One of these is a premium “top tier” console, while another is a budget version of a previous-generation console. (Can you guess which is which?) Color-coding (or better naming) could have minimized customer confusion.
Proposal:
The proposal is simple: all consumer products in should be color-coded to indicate their “tier.” Let’s imagine a phone buyer trying to make sense of the (hypothetical) set of iPhone names in Figure 2:

If we color-code the phones in Figure 2, the confusion is gone!

Cars could also benefit from this color-coding scheme, since manufacturers often sell several roughly-equivalent cars with varying levels of “luxury” (Figure 4).

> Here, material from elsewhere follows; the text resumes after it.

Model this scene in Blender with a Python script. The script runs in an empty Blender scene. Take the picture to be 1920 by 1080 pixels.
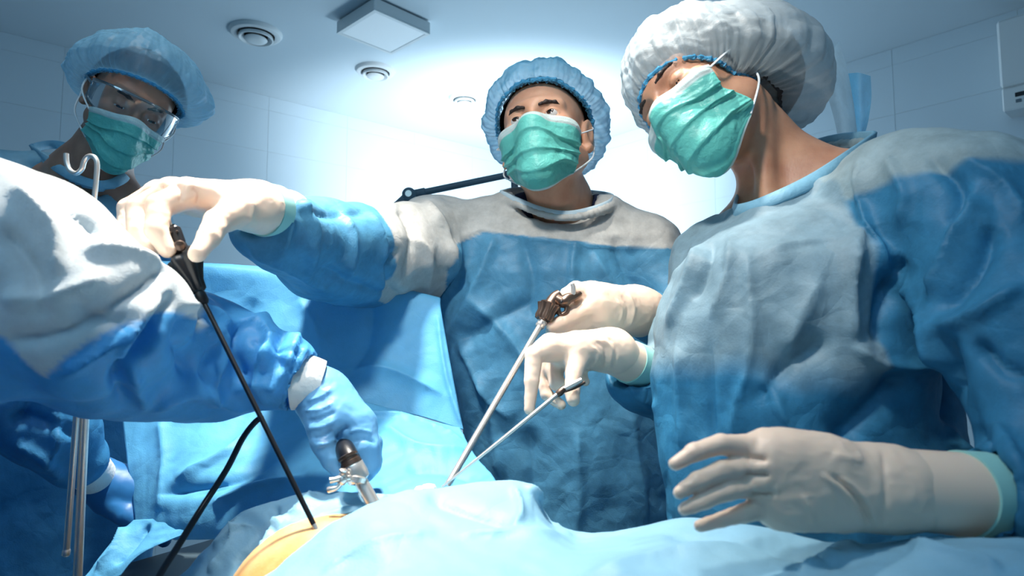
import bpy, math, random
import numpy as np
from mathutils import Vector, Matrix

# ------------------------------------------------------------------ camera, world, lights, exposure
F_PX = 1200.0                      # focal length in pixels of the 1920 x 1080 frame
CAM_Z = 1.15
PITCH = math.atan(100.0 / F_PX)
scene = bpy.context.scene
col = scene.collection
cam_data = bpy.data.cameras.new('camera')
cam = bpy.data.objects.new('camera', cam_data)
col.objects.link(cam)
cam.location = (0, 0, CAM_Z)
cam.rotation_euler = (math.pi / 2 + PITCH, 0, 0)
cam_data.sensor_width = 36
cam_data.lens = F_PX / 1920 * 36
cam_data.clip_start = 0.02
cam_data.dof.use_dof = True
cam_data.dof.focus_distance = 1.10
cam_data.dof.aperture_fstop = 6.3
scene.camera = cam

world = bpy.data.worlds.new('world')
scene.world = world
world.use_nodes = True
world.node_tree.nodes['Background'].inputs[0].default_value = (0.16, 0.47, 0.80, 1)
world.node_tree.nodes['Background'].inputs[1].default_value = 0.10


def lamp(name, kind, loc, target, energy, color, size=0.3, spot=60, blend=0.5):
    d = bpy.data.lights.new(name, kind)
    d.energy = energy
    d.color = color
    if kind == 'AREA':
        d.shape = 'DISK'
        d.size = size
    else:
        d.shadow_soft_size = size
    if kind == 'SPOT':
        d.spot_size = math.radians(spot)
        d.spot_blend = blend
    o = bpy.data.objects.new(name, d)
    o.location = loc
    v = Vector(target) - Vector(loc)
    o.rotation_euler = v.to_track_quat('-Z', 'Y').to_euler()
    col.objects.link(o)
    return o


WARM = (1.0, 0.93, 0.84)
lamp('surgical_lamp', 'SPOT', (-0.34, 0.88, 2.25), (-0.28, 0.82, 1.0), 205, WARM, 0.05, 58, 1.0)
lamp('front_fill', 'SPOT', (-0.22, 0.28, 2.15), (0.07, 0.97, 1.21), 56, WARM, 0.06, 70, 1.0)  # fill without a fixture, added to light surfaces facing the camera
lamp('woman_cap_fill', 'SPOT', (0.02, 0.90, 2.40), (0.22, 0.99, 1.4), 105, WARM, 0.05, 36, 1.0)  # spot added to whiten the woman's cap and light her raised hand
lamp('goggled_cap_fill', 'SPOT', (-0.60, 0.98, 2.42), (-0.74, 1.20, 1.7), 16, WARM, 0.05, 34, 1.0)  # spot added only to brighten the top of the goggled man's cap
lamp('corner_fill', 'POINT', (0.06, 3.3, 1.40), (0, 4, 1), 34, (0.66, 0.87, 1.0), 0.15)  # unseen point light added behind the surgeon for the glow on the walls
lamp('corner_glow_fill', 'SPOT', (0.05, 2.75, 1.30), (0.00, 4.4, 2.10), 330, (0.82, 0.93, 1.0), 0.12, 116, 1.0)  # unseen spot added behind his torso to throw the glow into the corner
lamp('ceiling_fill', 'AREA', (-0.2, -0.4, 2.0), (-0.2, -0.4, 3.0), 14, (0.36, 0.72, 1.0), 1.4)  # invented fill aimed upwards for soft blue ambient light
lamp('room_fill', 'AREA', (-0.6, -0.6, 2.45), (0.1, 1.3, 1.1), 4.5, (0.45, 0.78, 1.0), 0.8)  # frontal fill added above and behind the camera

vs = scene.view_settings
vs.view_transform = 'Standard'
vs.look = 'None'
vs.exposure = 0.0
vs.gamma = 1.0
vs.use_curve_mapping = False

# ------------------------------------------------------------------ helpers: placing
SP, CP = math.sin(PITCH), math.cos(PITCH)


def P(px, py, Y):
    """World point seen at pixel (px, py) of the 1920x1080 frame, at world depth Y in metres."""
    u = (px - 960) / F_PX
    v = (540 - py) / F_PX
    d = np.array([u, CP - SP * v, SP + CP * v])
    return np.array([0, 0, CAM_Z]) + d * (Y / d[1])


def PZ(px, py, z):
    u = (px - 960) / F_PX
    v = (540 - py) / F_PX
    d = np.array([u, CP - SP * v, SP + CP * v])
    return np.array([0, 0, CAM_Z]) + d * ((z - CAM_Z) / d[2])


def pix(V):
    q = V - np.array([0, 0, CAM_Z])
    f = q[:, 1] * CP + q[:, 2] * SP
    up = -q[:, 1] * SP + q[:, 2] * CP
    f = np.maximum(f, 0.02)
    return np.stack([960 + F_PX * q[:, 0] / f, 540 - F_PX * up / f], 1)


def mpp(Y):
    return Y / F_PX


def rot(yaw=0, pitch=0, roll=0):
    y, p, r = map(math.radians, (yaw, pitch, roll))
    M = Matrix.Rotation(y, 3, 'Z') @ Matrix.Rotation(r, 3, 'Y') @ Matrix.Rotation(p, 3, 'X')
    return np.array(M)


# ------------------------------------------------------------------ helpers: noise
def _h(ix, iy, iz, seed):
    n = (ix * 73856093) ^ (iy * 19349663) ^ (iz * 83492791) ^ (seed * 2654435)
    n = n & 0x7fffffff
    n = (n ^ (n >> 13)) * 1274126177 & 0x7fffffff
    n = (n ^ (n >> 16)) & 0xffff
    return n / 32767.5 - 1.0


def noise(p, scale=1.0, seed=0):
    p = p * scale + 1000.0
    i = np.floor(p).astype(np.int64)
    f = p - i
    f = f * f * f * (f * (f * 6 - 15) + 10)
    r = 0
    for dx in (0, 1):
        wx = f[:, 0] if dx else 1 - f[:, 0]
        for dy in (0, 1):
            wy = f[:, 1] if dy else 1 - f[:, 1]
            for dz in (0, 1):
                wz = f[:, 2] if dz else 1 - f[:, 2]
                r = r + wx * wy * wz * _h(i[:, 0] + dx, i[:, 1] + dy, i[:, 2] + dz, seed)
    return r


def crumple(p, scale, seed=0, stretch=None):
    """Sharp-edged crumple of thin fabric, about -1..1."""
    q = p.copy()
    if stretch is not None:
        q = q * np.array(stretch)
    w = np.stack([noise(q, scale * .6, seed + k) for k in (11, 12, 13)], 1)
    q = q + w * (0.35 / scale)
    a = 1 - 2.2 * np.abs(noise(q, scale, seed))
    b = 1 - 2.2 * np.abs(noise(q, scale * 2.1, seed + 5))
    return 0.65 * a + 0.35 * b - 0.2


def facets(p, scale, seed=0, n=7, warp=.22):
    """Creased-paper relief: overlapping triangle waves whose strength comes and goes, about -1..1."""
    rs = np.random.RandomState(seed + 77)
    w = np.stack([noise(p, scale * .8, seed + k) for k in (31, 32, 33)], 1) * (warp / scale)
    q = p + w
    out = np.zeros(len(p))
    for i in range(n):
        d = rs.normal(size=3)
        d /= np.linalg.norm(d)
        fr = scale * (0.7 + 1.1 * rs.rand())
        x = (q @ d) * fr + rs.rand() * 10
        tri = np.abs((x % 1.0) - .5) * 4 - 1
        g = np.clip(.5 + 1.6 * noise(p, scale * .55, seed + 50 + i), 0, 1)
        out += tri * g
    return out / math.sqrt(n) * .9


# ------------------------------------------------------------------ helpers: signed distance shapes
def L(v):
    return np.sqrt((v * v).sum(1))


def rc(a, b, ra, rb=None):
    a = np.array(a, float)
    b = np.array(b, float)
    rb = ra if rb is None else rb
    ba = b - a
    q = max((ba * ba).sum(), 1e-9)

    def f(p):
        t = np.clip(((p - a) @ ba) / q, 0, 1)
        return L(p - a - t[:, None] * ba) - (ra + (rb - ra) * t)
    return f


def sph(c, r):
    c = np.array(c, float)
    return lambda p: L(p - c) - r


def ell(c, r, R=None):
    c = np.array(c, float)
    r = np.array(r, float)

    def f(p):
        q = p - c
        if R is not None:
            q = q @ R
        k0 = L(q / r)
        k1 = L(q / (r * r)) + 1e-9
        return k0 * (k0 - 1) / k1
    return f


def smin(a, b, k):
    if k <= 0:
        return np.minimum(a, b)
    h = np.clip(0.5 + 0.5 * (b - a) / k, 0, 1)
    return b + (a - b) * h - k * h * (1 - h)


def smax(a, b, k):
    return -smin(-a, -b, k)


def union(parts, k=0.02):
    """parts: functions or (function, k) or (function, k, 'sub'/'int')."""
    def f(p):
        d = None
        for it in parts:
            if not isinstance(it, tuple):
                it = (it, k)
            v = it[0](p)
            if d is None:
                d = v
            elif len(it) == 3 and it[2] == 'sub':
                d = smax(d, -v, it[1])
            elif len(it) == 3:
                d = smax(d, v, it[1])
            else:
                d = smin(d, v, it[1])
        return d
    return f


def chain(pts, k=0.0):
    """pts: (point, radius) list."""
    fs = [rc(a[0], b[0], a[1], b[1]) for a, b in zip(pts[:-1], pts[1:])]
    return union(fs, k)


def sections(rows):
    """Upright body: rows of (z, cx, cy, a, b) from top to bottom, elliptical sections."""
    R = np.array(sorted(rows, key=lambda r: r[0]), float)

    def f(p):
        z = p[:, 2]
        zz = np.clip(z, R[0, 0], R[-1, 0])
        cx, cy, a, b = (np.interp(zz, R[:, 0], R[:, i]) for i in (1, 2, 3, 4))
        qx = (p[:, 0] - cx) / a
        qy = (p[:, 1] - cy) / b
        k0 = np.sqrt(qx * qx + qy * qy) + 1e-9
        k1 = np.sqrt((qx / a) ** 2 + (qy / b) ** 2) + 1e-9
        d = k0 * (k0 - 1) / k1
        dz = np.abs(z - zz)
        return np.where(dz > 0, np.sqrt(np.maximum(d, 0) ** 2 + dz ** 2) + np.minimum(d, 0) * 0, d)
    return f


def secpx(rows):
    out = []
    for py, xl, xr, Y, b in rows:
        c = P((xl + xr) / 2, py, Y)
        out.append((c[2], c[0], c[1], (xr - xl) / 2 * mpp(Y), b))
    return out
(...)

If we apply tier colors to the cars, it becomes immediately obvious which car is the entry-level one and which is the fancy luxury version:

Conclusion:
If these tiers were actually used in a consistent manner within a product line, this could actually help consumers. This is probably most likely to occur when there is a natural ordering of quality, as with airline seats (economy → business → first class).
PROS: Would be very useful when comparing similar products at a glance.
CONS: Marketers would probably refuse to use the lower-end colors. Perhaps even the cheapest entry-level car would be colored red and labeled “LEGENDARY TOP-TIER CAR.”